- Data for the task
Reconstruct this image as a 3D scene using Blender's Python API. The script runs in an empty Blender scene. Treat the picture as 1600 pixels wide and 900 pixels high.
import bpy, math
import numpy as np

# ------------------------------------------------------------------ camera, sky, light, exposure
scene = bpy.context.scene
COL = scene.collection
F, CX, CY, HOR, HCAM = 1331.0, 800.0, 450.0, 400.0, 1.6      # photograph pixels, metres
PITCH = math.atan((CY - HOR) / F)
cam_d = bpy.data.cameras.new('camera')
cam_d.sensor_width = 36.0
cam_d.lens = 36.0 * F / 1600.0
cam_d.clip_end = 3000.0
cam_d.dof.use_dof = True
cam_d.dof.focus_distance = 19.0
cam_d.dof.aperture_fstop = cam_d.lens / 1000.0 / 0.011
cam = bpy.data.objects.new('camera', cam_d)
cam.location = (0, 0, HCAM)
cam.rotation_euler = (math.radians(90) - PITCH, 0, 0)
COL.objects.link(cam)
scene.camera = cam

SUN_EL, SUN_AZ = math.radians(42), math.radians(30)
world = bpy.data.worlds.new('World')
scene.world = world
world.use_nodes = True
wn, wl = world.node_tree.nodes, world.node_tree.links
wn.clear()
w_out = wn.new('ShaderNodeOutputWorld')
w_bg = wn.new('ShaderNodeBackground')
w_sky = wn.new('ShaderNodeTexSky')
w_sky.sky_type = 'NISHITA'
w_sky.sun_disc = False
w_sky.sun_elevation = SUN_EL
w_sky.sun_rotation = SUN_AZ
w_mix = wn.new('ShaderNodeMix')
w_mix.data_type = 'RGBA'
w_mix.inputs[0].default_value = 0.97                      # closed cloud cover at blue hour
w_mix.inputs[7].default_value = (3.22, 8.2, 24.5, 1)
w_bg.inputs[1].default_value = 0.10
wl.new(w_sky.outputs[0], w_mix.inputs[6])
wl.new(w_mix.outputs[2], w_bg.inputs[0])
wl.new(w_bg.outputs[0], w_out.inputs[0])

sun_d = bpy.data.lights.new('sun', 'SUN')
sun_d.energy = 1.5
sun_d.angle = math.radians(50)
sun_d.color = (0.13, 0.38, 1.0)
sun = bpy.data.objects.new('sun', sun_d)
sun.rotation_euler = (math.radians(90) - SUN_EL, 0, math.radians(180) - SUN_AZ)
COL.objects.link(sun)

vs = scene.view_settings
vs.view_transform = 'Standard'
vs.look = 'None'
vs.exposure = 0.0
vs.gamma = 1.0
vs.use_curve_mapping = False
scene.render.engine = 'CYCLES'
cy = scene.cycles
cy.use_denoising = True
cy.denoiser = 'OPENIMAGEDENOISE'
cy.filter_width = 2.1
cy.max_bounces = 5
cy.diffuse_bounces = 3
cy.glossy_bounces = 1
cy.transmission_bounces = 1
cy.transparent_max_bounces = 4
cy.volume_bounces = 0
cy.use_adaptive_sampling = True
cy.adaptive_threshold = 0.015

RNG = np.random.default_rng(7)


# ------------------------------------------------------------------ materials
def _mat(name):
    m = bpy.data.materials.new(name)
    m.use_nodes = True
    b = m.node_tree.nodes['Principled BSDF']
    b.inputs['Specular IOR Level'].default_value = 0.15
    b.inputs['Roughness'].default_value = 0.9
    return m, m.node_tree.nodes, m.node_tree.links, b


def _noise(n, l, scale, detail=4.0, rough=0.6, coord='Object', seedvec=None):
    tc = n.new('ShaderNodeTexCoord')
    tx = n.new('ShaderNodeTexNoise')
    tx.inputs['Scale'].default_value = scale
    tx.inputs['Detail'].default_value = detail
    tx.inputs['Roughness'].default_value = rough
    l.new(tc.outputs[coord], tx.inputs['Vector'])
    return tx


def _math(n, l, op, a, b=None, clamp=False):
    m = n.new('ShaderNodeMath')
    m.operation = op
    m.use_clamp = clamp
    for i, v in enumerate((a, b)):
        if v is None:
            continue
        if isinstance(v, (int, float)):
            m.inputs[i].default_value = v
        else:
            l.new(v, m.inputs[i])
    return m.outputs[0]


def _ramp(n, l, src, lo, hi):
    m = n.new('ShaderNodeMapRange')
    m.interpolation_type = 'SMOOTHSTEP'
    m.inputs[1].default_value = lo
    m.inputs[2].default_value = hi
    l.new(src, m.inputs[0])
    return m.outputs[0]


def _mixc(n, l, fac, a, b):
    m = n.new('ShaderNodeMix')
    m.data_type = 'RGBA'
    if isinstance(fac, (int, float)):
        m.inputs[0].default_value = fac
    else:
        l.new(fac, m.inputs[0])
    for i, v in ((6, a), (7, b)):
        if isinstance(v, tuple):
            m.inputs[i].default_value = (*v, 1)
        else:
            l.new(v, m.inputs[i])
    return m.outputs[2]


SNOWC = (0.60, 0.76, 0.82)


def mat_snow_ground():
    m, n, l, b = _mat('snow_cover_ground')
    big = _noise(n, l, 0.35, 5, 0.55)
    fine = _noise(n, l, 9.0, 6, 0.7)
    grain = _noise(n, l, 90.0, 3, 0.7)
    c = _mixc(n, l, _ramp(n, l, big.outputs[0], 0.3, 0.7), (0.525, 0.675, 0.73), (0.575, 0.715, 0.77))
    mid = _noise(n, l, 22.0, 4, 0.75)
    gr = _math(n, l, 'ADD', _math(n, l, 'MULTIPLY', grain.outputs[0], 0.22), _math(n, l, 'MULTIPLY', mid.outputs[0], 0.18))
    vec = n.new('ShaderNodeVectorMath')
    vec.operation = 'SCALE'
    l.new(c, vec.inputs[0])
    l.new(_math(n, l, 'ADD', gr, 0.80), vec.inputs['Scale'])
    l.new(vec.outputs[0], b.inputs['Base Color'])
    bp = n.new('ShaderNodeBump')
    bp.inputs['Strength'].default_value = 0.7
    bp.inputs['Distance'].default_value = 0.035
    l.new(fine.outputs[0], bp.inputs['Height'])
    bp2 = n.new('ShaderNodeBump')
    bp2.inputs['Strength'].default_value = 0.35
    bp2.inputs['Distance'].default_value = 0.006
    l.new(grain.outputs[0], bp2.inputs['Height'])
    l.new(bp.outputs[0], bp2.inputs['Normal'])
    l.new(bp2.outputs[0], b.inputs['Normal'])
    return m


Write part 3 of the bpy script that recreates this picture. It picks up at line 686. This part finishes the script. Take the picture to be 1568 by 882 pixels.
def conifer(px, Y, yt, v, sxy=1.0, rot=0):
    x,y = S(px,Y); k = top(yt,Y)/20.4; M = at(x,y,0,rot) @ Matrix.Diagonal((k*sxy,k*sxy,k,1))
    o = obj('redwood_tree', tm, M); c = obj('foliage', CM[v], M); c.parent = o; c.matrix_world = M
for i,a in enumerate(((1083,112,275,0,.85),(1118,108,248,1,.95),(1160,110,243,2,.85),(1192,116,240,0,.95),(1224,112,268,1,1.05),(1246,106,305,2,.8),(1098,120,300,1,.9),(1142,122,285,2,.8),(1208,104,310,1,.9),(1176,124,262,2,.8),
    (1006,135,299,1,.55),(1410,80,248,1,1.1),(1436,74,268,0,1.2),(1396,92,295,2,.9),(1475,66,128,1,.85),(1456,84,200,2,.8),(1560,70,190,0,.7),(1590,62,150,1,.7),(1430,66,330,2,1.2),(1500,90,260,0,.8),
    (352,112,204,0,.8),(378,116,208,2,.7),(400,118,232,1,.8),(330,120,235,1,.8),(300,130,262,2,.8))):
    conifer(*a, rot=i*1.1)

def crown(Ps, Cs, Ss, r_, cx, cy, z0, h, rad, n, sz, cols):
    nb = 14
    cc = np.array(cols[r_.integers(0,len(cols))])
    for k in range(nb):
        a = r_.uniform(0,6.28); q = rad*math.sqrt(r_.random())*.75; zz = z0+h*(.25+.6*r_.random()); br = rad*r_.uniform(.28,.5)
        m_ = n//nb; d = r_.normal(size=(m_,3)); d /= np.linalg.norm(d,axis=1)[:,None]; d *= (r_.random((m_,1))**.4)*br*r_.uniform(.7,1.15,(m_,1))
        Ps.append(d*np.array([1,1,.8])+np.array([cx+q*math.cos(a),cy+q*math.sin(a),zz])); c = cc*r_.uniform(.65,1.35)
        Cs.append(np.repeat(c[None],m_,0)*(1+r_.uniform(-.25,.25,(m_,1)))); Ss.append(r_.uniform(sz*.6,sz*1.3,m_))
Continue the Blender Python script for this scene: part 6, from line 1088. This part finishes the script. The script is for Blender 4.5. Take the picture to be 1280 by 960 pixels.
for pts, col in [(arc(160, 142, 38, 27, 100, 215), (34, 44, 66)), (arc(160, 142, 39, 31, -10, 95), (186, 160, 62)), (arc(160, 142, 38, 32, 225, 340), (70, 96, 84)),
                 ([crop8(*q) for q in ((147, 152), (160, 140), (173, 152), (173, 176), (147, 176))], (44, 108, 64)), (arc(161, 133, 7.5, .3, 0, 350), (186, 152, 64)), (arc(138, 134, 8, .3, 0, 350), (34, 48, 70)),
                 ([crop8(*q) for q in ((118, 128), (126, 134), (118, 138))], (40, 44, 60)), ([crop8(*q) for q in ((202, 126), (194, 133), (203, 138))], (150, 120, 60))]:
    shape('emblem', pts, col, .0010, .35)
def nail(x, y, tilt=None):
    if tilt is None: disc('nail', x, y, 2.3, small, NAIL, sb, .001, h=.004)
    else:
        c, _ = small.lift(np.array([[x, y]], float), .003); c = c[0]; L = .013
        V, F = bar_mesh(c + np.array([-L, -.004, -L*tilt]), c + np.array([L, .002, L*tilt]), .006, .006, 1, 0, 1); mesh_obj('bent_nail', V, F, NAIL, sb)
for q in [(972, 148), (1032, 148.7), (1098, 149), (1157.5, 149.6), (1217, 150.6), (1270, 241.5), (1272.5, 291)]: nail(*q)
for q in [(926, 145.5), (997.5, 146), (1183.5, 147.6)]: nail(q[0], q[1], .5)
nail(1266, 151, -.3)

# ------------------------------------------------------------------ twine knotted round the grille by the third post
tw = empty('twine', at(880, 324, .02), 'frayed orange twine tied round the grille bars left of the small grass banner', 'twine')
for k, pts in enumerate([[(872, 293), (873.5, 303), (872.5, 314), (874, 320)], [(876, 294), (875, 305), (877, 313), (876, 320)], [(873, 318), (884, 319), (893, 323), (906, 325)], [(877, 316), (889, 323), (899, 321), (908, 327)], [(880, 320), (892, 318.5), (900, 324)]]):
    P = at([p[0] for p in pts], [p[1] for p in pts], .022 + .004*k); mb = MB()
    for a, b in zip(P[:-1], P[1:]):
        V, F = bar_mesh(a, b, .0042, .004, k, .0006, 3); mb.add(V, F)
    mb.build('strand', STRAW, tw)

- Your objective
Give back exactly the material above from its opening line to the line bearing "import numpy as np".

- Answer in full
Reconstruct this image as a 3D scene using Blender's Python API. The script runs in an empty Blender scene. Treat the picture as 1600 pixels wide and 900 pixels high.
import bpy, math
import numpy as np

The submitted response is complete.